== MATERIAL SUPPLIED ==

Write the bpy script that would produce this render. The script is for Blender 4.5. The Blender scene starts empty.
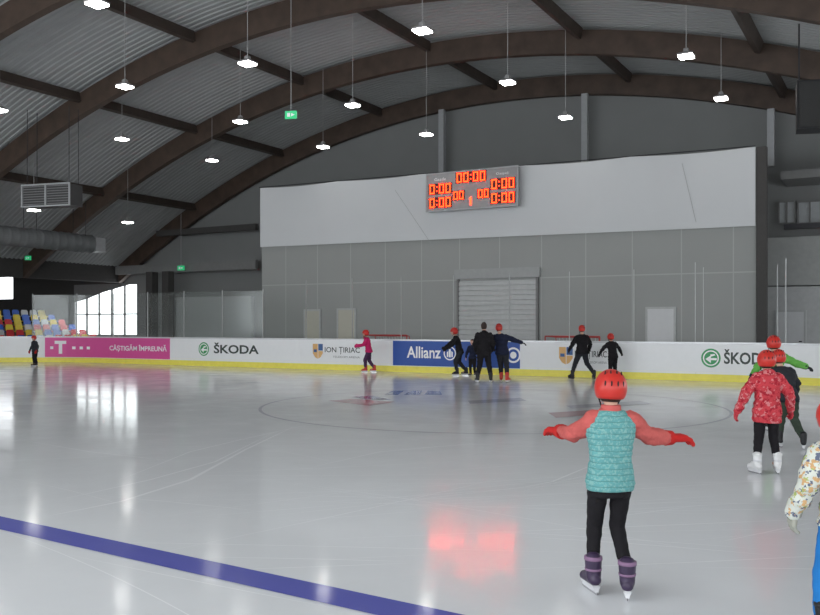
import bpy, bmesh, math, random
from mathutils import Vector, Matrix, noise
random.seed(7)
R = math.radians; PI = math.pi
SC = bpy.context.scene; COL = SC.collection
TH = R(29.5); S_, C_ = math.sin(TH), math.cos(TH); F = 880.0; HY = 325.0; EYE = 1.6
def ground(px, py):
    d = F*EYE/(py-HY); u = (px-410)/F
    return (d*(-S_+u*C_), d*(C_+u*S_))
def onY(px, Y):
    u = (px-410)/F
    return Y*(-S_+u*C_)/(C_+u*S_)
def zat(px, py, Y):
    u = (px-410)/F
    return EYE+(HY-py)*Y/(C_+u*S_)/F
def topx(X, Y):
    return 410+F*(X*C_+Y*S_)/(-X*S_+Y*C_)

# ---------------------------------------------------------------- materials
MATS = {}
def mat(name, col, rough=.6, metal=0, var=.12, vscale=6, bump=0, bscale=40, emit=0, spec=.4):
    if name in MATS: return MATS[name]
    m = bpy.data.materials.new(name); m.use_nodes = True
    nt = m.node_tree; N = nt.nodes; L = nt.links; b = N['Principled BSDF']
    b.inputs['Roughness'].default_value = rough; b.inputs['Metallic'].default_value = metal
    b.inputs['Specular IOR Level'].default_value = spec
    tc = N.new('ShaderNodeTexCoord'); no = N.new('ShaderNodeTexNoise'); no.inputs['Scale'].default_value = vscale
    no.inputs['Detail'].default_value = 4
    L.new(tc.outputs['Object'], no.inputs['Vector'])
    mx = N.new('ShaderNodeMix'); mx.data_type = 'RGBA'
    c = Vector(col[:3])
    mx.inputs[6].default_value = (*[max(0, x*(1-var)) for x in c], 1)
    mx.inputs[7].default_value = (*[min(1, x*(1+var)) for x in c], 1)
    L.new(no.outputs['Fac'], mx.inputs[0]); L.new(mx.outputs[2], b.inputs['Base Color'])
    if bump:
        n2 = N.new('ShaderNodeTexNoise'); n2.inputs['Scale'].default_value = bscale
        L.new(tc.outputs['Object'], n2.inputs['Vector'])
        bp = N.new('ShaderNodeBump'); bp.inputs['Strength'].default_value = bump; bp.inputs['Distance'].default_value = .02
        L.new(n2.outputs['Fac'], bp.inputs['Height']); L.new(bp.outputs['Normal'], b.inputs['Normal'])
    if emit:
        b.inputs['Emission Color'].default_value = (*col[:3], 1); b.inputs['Emission Strength'].default_value = emit
    MATS[name] = m
    return m
def nodes(m):
    return m.node_tree.nodes, m.node_tree.links, m.node_tree.nodes['Principled BSDF']
def math_n(N, L, op, a, b=None, c=None):
    n = N.new('ShaderNodeMath'); n.operation = op
    for i, v in enumerate((a, b, c)):
        if v is None: continue
        if isinstance(v, (int, float)): n.inputs[i].default_value = v
        else: L.new(v, n.inputs[i])
    return n.outputs[0]

M_white = mat('board_white', (.80,.815,.83), .35, var=.03)
M_yellow = mat('kick_yellow', (.85,.76,.12), .4)
M_pink = mat('panel_pink', (.68,.09,.32), .4, var=.04)
M_blue = mat('panel_blue', (.02,.08,.36), .4, var=.04)
M_letw = mat('letter_white', (.88,.88,.9), .4, var=.02)
M_letk = mat('letter_dark', (.04,.055,.05), .4, var=.02)
M_letg = mat('letter_grey', (.20,.21,.22), .4, var=.02)
M_green = mat('logo_green', (.05,.33,.12), .4, var=.03)
M_orange = mat('logo_orange', (.70,.42,.16), .4, var=.03)
M_navy = mat('logo_navy', (.05,.12,.30), .4, var=.03)
M_alu = mat('aluminium', (.62,.63,.65), .4, .4)
M_beam = mat('glulam', (.066,.044,.033), .6, var=.55, vscale=2.2)
M_purlin = mat('purlin_wood', (.050,.037,.030), .6, var=.4, vscale=3)
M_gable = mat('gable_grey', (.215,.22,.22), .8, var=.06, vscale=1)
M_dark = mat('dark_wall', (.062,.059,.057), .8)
M_mid = mat('mid_wall', (.21,.21,.21), .8)
M_cable = mat('cable_grey', (.33,.34,.34), .8)
M_conc = mat('concrete', (.30,.30,.30), .85)
M_post = mat('pale_steel', (.36,.37,.38), .5, .1)
M_gpost = mat('glass_post_grey', (.43,.44,.44), .5, .1)
M_dsteel = mat('dark_steel', (.035,.035,.04), .5, .3)
M_duct = mat('galvanised', (.16,.17,.175), .6, .2, var=.4, vscale=2)
M_black = mat('black_plastic', (.012,.012,.014), .5)
M_door = mat('door_grey', (.58,.59,.60), .5, var=.04)
M_door2 = mat('door_cream', (.46,.45,.38), .5, var=.04)
M_redp = mat('goal_red', (.42,.05,.05), .5)
M_net = mat('net_white', (.7,.7,.7), .8)
M_deck = mat('roof_deck', (.35,.36,.362), .75, 0, var=.08, vscale=1.5, spec=.2)
M_curt = mat('curtain_white', (.60,.615,.63), .9, var=.03, vscale=.8, spec=.1)
def panel_mat():
    m = mat('panel_wall', (.31,.32,.31), .65, var=.05, vscale=.7)
    N, L, b = nodes(m)
    tc = N['Texture Coordinate']; sp = N.new('ShaderNodeSeparateXYZ'); L.new(tc.outputs['Object'], sp.inputs[0])
    a = math_n(N, L, 'MULTIPLY', sp.outputs['X'], 1/1.62); a = math_n(N, L, 'FRACT', a); a = math_n(N, L, 'LESS_THAN', a, .022)
    z = math_n(N, L, 'MULTIPLY', math_n(N, L, 'SUBTRACT', sp.outputs['Z'], 3.28), 1.0)
    z = math_n(N, L, 'LESS_THAN', math_n(N, L, 'ABSOLUTE', z), .02)
    k = math_n(N, L, 'MAXIMUM', a, z)
    src = b.inputs['Base Color'].links[0].from_socket
    mx = N.new('ShaderNodeMix'); mx.data_type = 'RGBA'; L.new(math_n(N, L, 'MULTIPLY', k, .4), mx.inputs[0])
    L.new(src, mx.inputs[6]); mx.inputs[7].default_value = (.52,.53,.53,1); L.new(mx.outputs[2], b.inputs['Base Color'])
    return m
M_panel = panel_mat()

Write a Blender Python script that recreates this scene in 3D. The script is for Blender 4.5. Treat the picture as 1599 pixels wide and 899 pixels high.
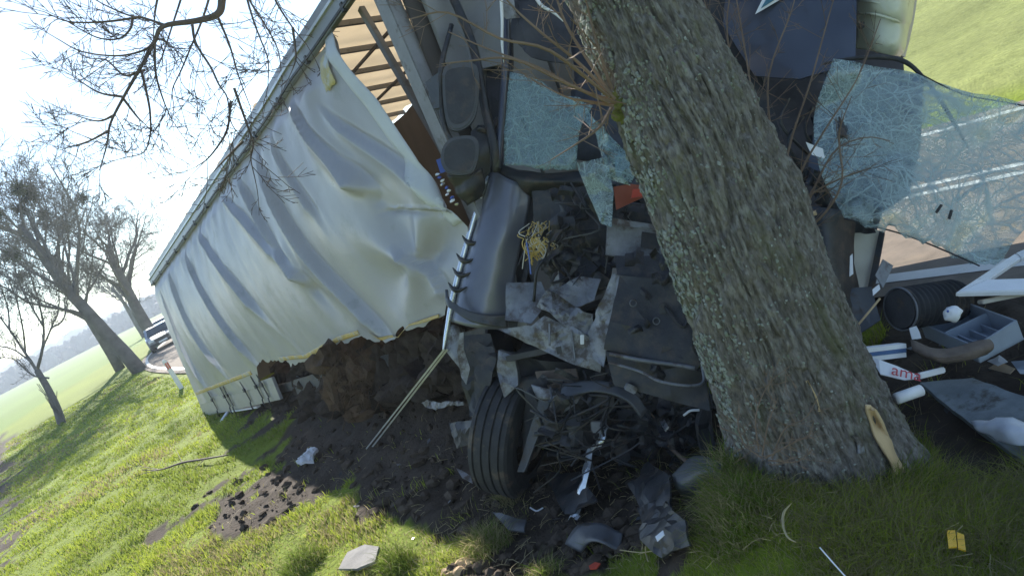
import bpy, bmesh, math, random
import numpy as np
from mathutils import Vector, Matrix, noise as mnoise
for o in list(bpy.data.objects): bpy.data.objects.remove(o)
R = math.radians
sc = bpy.context.scene
COL = sc.collection
# ------------------------------------------------------------------ camera
PW, PH, PF = 1599.0, 899.0, 1150.0
CZ = 2.3
_p, _r = R(-11), R(27)
FW = np.array([0, math.cos(_p), math.sin(_p)])
_r0 = np.array([1.0, 0, 0]); _u0 = np.cross(_r0, FW)
XC = math.cos(_r) * _r0 - math.sin(_r) * _u0
YC = math.sin(_r) * _r0 + math.cos(_r) * _u0
CAM = np.array([0, 0, CZ])
def ray(x, y): return XC * ((x - PW / 2) / PF) - YC * ((y - PH / 2) / PF) + FW
def at(x, y, d): return CAM + ray(x, y) * d                 # point seen at (x, y), d metres in front of the camera
def gz(x, y, z=0.0):                                        # point of the level z seen at (x, y)
    r = ray(x, y); return CAM + r * ((z - CZ) / r[2])
cd = bpy.data.cameras.new('camera'); cam = bpy.data.objects.new('camera', cd); COL.objects.link(cam)
M = Matrix.Identity(4)
for i in range(3):
    M[i][0] = XC[i]; M[i][1] = YC[i]; M[i][2] = -FW[i]; M[i][3] = CAM[i]
cam.matrix_world = M
cd.lens = PF / PW * 36; cd.sensor_width = 36; cd.clip_end = 6000; cd.clip_start = 0.05
sc.camera = cam
# ------------------------------------------------------------------ sky, sun, exposure
SUN_AZ, SUN_EL = R(-19.6), R(28)
SD = np.array([math.sin(SUN_AZ) * math.cos(SUN_EL), math.cos(SUN_AZ) * math.cos(SUN_EL), math.sin(SUN_EL)])
w = bpy.data.worlds.new('World'); sc.world = w; w.use_nodes = True
nt = w.node_tree; nt.nodes.clear()
sky = nt.nodes.new('ShaderNodeTexSky'); sky.sky_type = 'NISHITA'; sky.sun_disc = False
sky.sun_elevation = SUN_EL; sky.sun_rotation = SUN_AZ; sky.altitude = 100
sky.air_density = 1.0; sky.dust_density = 0.08; sky.ozone_density = 1.2
bg = nt.nodes.new('ShaderNodeBackground'); bg.inputs['Strength'].default_value = 0.1
ow = nt.nodes.new('ShaderNodeOutputWorld')
nt.links.new(sky.outputs[0], bg.inputs[0]); nt.links.new(bg.outputs[0], ow.inputs[0])
sl = bpy.data.lights.new('sun', 'SUN'); sl.energy = 5.0; sl.angle = R(0.5); sl.color = (1, 0.95, 0.86)
so = bpy.data.objects.new('sun', sl); COL.objects.link(so)
so.rotation_euler = Vector(SD).to_track_quat('Z', 'Y').to_euler(); so.location = (-30, 60, 40)
sc.view_settings.view_transform = 'Standard'; sc.view_settings.look = 'None'
sc.view_settings.exposure = 1.25; sc.view_settings.gamma = 1.0; sc.view_settings.use_curve_mapping = False
sc.cycles.max_bounces = 6; sc.cycles.transparent_max_bounces = 16
sc.cycles.use_denoising = True
rng = random.Random(7); nr = np.random.default_rng(7)

# ------------------------------------------------------------------ helpers
def nz(v): v = np.asarray(v, float); return v / (np.linalg.norm(v) + 1e-12)
def vnoise(p, seed=0):                                      # value noise on an (n,3) array, 0..1
    p = np.asarray(p, float); i = np.floor(p).astype(np.int64); f = p - i; f = f * f * (3 - 2 * f)
    def h(a, b, c):
        n = (a * 374761393 + b * 668265263 + c * 2147483647 + seed * 144269) & 0xFFFFFFFF
        n = ((n ^ (n >> 13)) * 1274126177) & 0xFFFFFFFF
        return ((n ^ (n >> 16)) & 0xFFFFFF) / float(0xFFFFFF)
    x, y, z = i[:, 0], i[:, 1], i[:, 2]; fx, fy, fz = f[:, 0], f[:, 1], f[:, 2]
    def l(a, b, t): return a + (b - a) * t
    return l(l(l(h(x, y, z), h(x + 1, y, z), fx), l(h(x, y + 1, z), h(x + 1, y + 1, z), fx), fy),
             l(l(h(x, y, z + 1), h(x + 1, y, z + 1), fx), l(h(x, y + 1, z + 1), h(x + 1, y + 1, z + 1), fx), fy), fz)
def fbm(p, oct=4, seed=0):
    p = np.asarray(p, float); s = 0; a = .5; t = 0
    for o in range(oct): s = s + a * vnoise(p * 2 ** o + o * 17.3, seed + o); t += a; a *= .5
    return s / t
def tag(o, label=None, cat=None, group=None, kind=None):
    if label: o['label'] = label
    if cat: o['category'] = cat
    if group: o['group'] = group
    if kind: o['kind'] = kind
    return o
def thing(name, loc, label, cat, group=None):
    o = bpy.data.objects.new(name, None); COL.objects.link(o); o.location = Vector(loc); o.empty_display_size = .2
    return tag(o, label, cat, group)
WPOS = {}
def link(name, me, mat, parent=None, origin=None, smooth=True):
    o = bpy.data.objects.new(name, me); COL.objects.link(o)
    if mat: me.materials.append(MT[mat] if isinstance(mat, str) else mat)
    n = len(me.vertices); a = np.empty(n * 3, np.float32); me.vertices.foreach_get('co', a); a = a.reshape(-1, 3)
    if parent is not None:
        org = WPOS.get(parent.name, np.array(parent.location)); o.parent = parent; WPOS[o.name] = org
    else:
        org = np.array(origin if origin is not None else [a[:, 0].mean(), a[:, 1].mean(), a[:, 2].min()])
        o.location = org; WPOS[o.name] = org
    a -= org.astype(np.float32); me.vertices.foreach_set('co', a.ravel())
    me.polygons.foreach_set('use_smooth', np.full(len(me.polygons), smooth)); me.update()
    return o
def crom(P, n):                                             # Catmull-Rom through rows of P, n samples per span
    P = np.asarray(P, float)
    if len(P) < 2: return P
    Q = np.concatenate([[2 * P[0] - P[1]], P, [2 * P[-1] - P[-2]]]); out = []
    for i in range(len(P) - 1):
        a, b, c, d = Q[i:i + 4]
        for t in np.arange(n) / n:
            out.append(.5 * (2 * b + (c - a) * t + (2 * a - 5 * b + 4 * c - d) * t * t + (3 * b - a - 3 * c + d) * t ** 3))
    out.append(P[-1]); return np.array(out)
ICO = {}
class MB:
    def __init__(s): s.v = []; s.f = []
    def tube(s, pts, rad, n=6, cap=True):
        pts = [Vector(p) for p in pts]; k = len(pts)
        if not hasattr(rad, '__len__'): rad = [rad] * k
        b = len(s.v); t0 = (pts[1] - pts[0]).normalized()
        u = t0.orthogonal().normalized()
        for i in range(k):
            t = (pts[min(i + 1, k - 1)] - pts[max(i - 1, 0)])
            t = t.normalized() if t.length > 1e-9 else t0
            u = (u - t * u.dot(t));  u = u.normalized() if u.length > 1e-6 else t.orthogonal().normalized()
            w_ = t.cross(u)
            for j in range(n):
                a = 2 * math.pi * j / n
                s.v.append(pts[i] + (u * math.cos(a) + w_ * math.sin(a)) * rad[i])
        for i in range(k - 1):
            for j in range(n):
                j2 = (j + 1) % n
                s.f.append((b + i * n + j, b + i * n + j2, b + i * n + n + j2, b + i * n + n + j))
        if cap:
            s.f.append(tuple(b + j for j in range(n))[::-1]); s.f.append(tuple(b + (k - 1) * n + j for j in range(n)))
        return s
    def box(s, c, ax, sz):                                  # centre, three axes, half sizes
        b = len(s.v); c = Vector(c); ax = [Vector(a) for a in ax]
        for i in (-1, 1):
            for j in (-1, 1):
                for k in (-1, 1): s.v.append(c + ax[0] * (i * sz[0]) + ax[1] * (j * sz[1]) + ax[2] * (k * sz[2]))
        for q in ((0, 1, 3, 2), (4, 6, 7, 5), (0, 4, 5, 1), (2, 3, 7, 6), (0, 2, 6, 4), (1, 5, 7, 3)): s.f.append(tuple(b + i for i in q))
        return s
    def bar(s, a, b_, wd, th, up=(0, 0, 1)):                # flat bar from a to b
        a = np.array(a, float); b_ = np.array(b_, float); d = nz(b_ - a); n = nz(np.cross(d, up)); u = np.cross(n, d)
        return s.box((a + b_) / 2, (d, n, u), (np.linalg.norm(b_ - a) / 2, wd / 2, th / 2))
    def prism(s, poly, ext):                                # planar polygon extruded by a vector
        b = len(s.v); n = len(poly); e = Vector(ext)
        s.v += [Vector(p) for p in poly] + [Vector(p) + e for p in poly]
        s.f.append(tuple(b + i for i in range(n))[::-1]); s.f.append(tuple(b + n + i for i in range(n)))
        for i in range(n): j = (i + 1) % n; s.f.append((b + i, b + j, b + n + j, b + n + i))
        return s
    def lump(s, c, sz, seed=0, amp=.35, sub=2, rot=None):   # a stone- or clod-like lump
        if sub not in ICO:
            bm = bmesh.new(); bmesh.ops.create_icosphere(bm, subdivisions=sub, radius=1)
            ICO[sub] = ([v.co.copy() for v in bm.verts], [tuple(v.index for v in f.verts) for f in bm.faces]); bm.free()
        vs_, fs_ = ICO[sub]; b = len(s.v); c = Vector(c); o1 = Vector((seed * 3.1, seed, 0)); o2 = Vector((seed, 9, 0))
        for co in vs_:
            k = 1 + amp * (mnoise.noise(co * 1.3 + o1) + .5 * mnoise.noise(co * 3.1 + o2))
            p = Vector((co.x * sz[0] * k, co.y * sz[1] * k, co.z * sz[2] * k)); s.v.append(c + (rot @ p if rot else p))
        for f in fs_: s.f.append(tuple(b + i for i in f))
        return s
    def build(s, name, mat, parent=None, smooth=False, bevel=0, origin=None):
        me = bpy.data.meshes.new(name); me.from_pydata([tuple(v) for v in s.v], [], s.f)
        if bevel:
            bm = bmesh.new(); bm.from_mesh(me)
            bmesh.ops.bevel(bm, geom=[e for e in bm.edges if len(e.link_faces) == 2 and e.calc_face_angle(0) > .5], offset=bevel, segments=2, affect='EDGES', clamp_overlap=True)
            bm.to_mesh(me); bm.free()
        return link(name, me, mat, parent, origin, smooth)
def tri_mesh(name, v, tris, quads=None):
    me = bpy.data.meshes.new(name); v = np.asarray(v, np.float32)
    nq = 0 if quads is None else len(quads); nt_ = 0 if tris is None else len(tris)
    me.vertices.add(len(v)); me.vertices.foreach_set('co', v.ravel())
    li = []
    if nt_: li.append(np.asarray(tris, np.int32).ravel())
    if nq: li.append(np.asarray(quads, np.int32).ravel())
    li = np.concatenate(li); me.loops.add(len(li)); me.loops.foreach_set('vertex_index', li)
    tot = np.concatenate([np.full(nt_, 3, np.int32), np.full(nq, 4, np.int32)])
    st = np.concatenate([[0], np.cumsum(tot)[:-1]]).astype(np.int32)
    me.polygons.add(len(tot)); me.polygons.foreach_set('loop_start', st); me.polygons.foreach_set('loop_total', tot)
    me.update(calc_edges=True); return me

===

#### WRITTEN INSTRUCTION:
Print exactly the first line of the entries and every line after it through the one that contains "return 410+F*(X*C_+Y*S_)/(-X*S_+Y*C_)", leaving the pictures out.

#### RESULT OF THE EXERCISE:
Write the bpy script that would produce this render. The script is for Blender 4.5. The Blender scene starts empty.
import bpy, bmesh, math, random
from mathutils import Vector, Matrix, noise
random.seed(7)
R = math.radians; PI = math.pi
SC = bpy.context.scene; COL = SC.collection
TH = R(29.5); S_, C_ = math.sin(TH), math.cos(TH); F = 880.0; HY = 325.0; EYE = 1.6
def ground(px, py):
    d = F*EYE/(py-HY); u = (px-410)/F
    return (d*(-S_+u*C_), d*(C_+u*S_))
def onY(px, Y):
    u = (px-410)/F
    return Y*(-S_+u*C_)/(C_+u*S_)
def zat(px, py, Y):
    u = (px-410)/F
    return EYE+(HY-py)*Y/(C_+u*S_)/F
def topx(X, Y):
    return 410+F*(X*C_+Y*S_)/(-X*S_+Y*C_)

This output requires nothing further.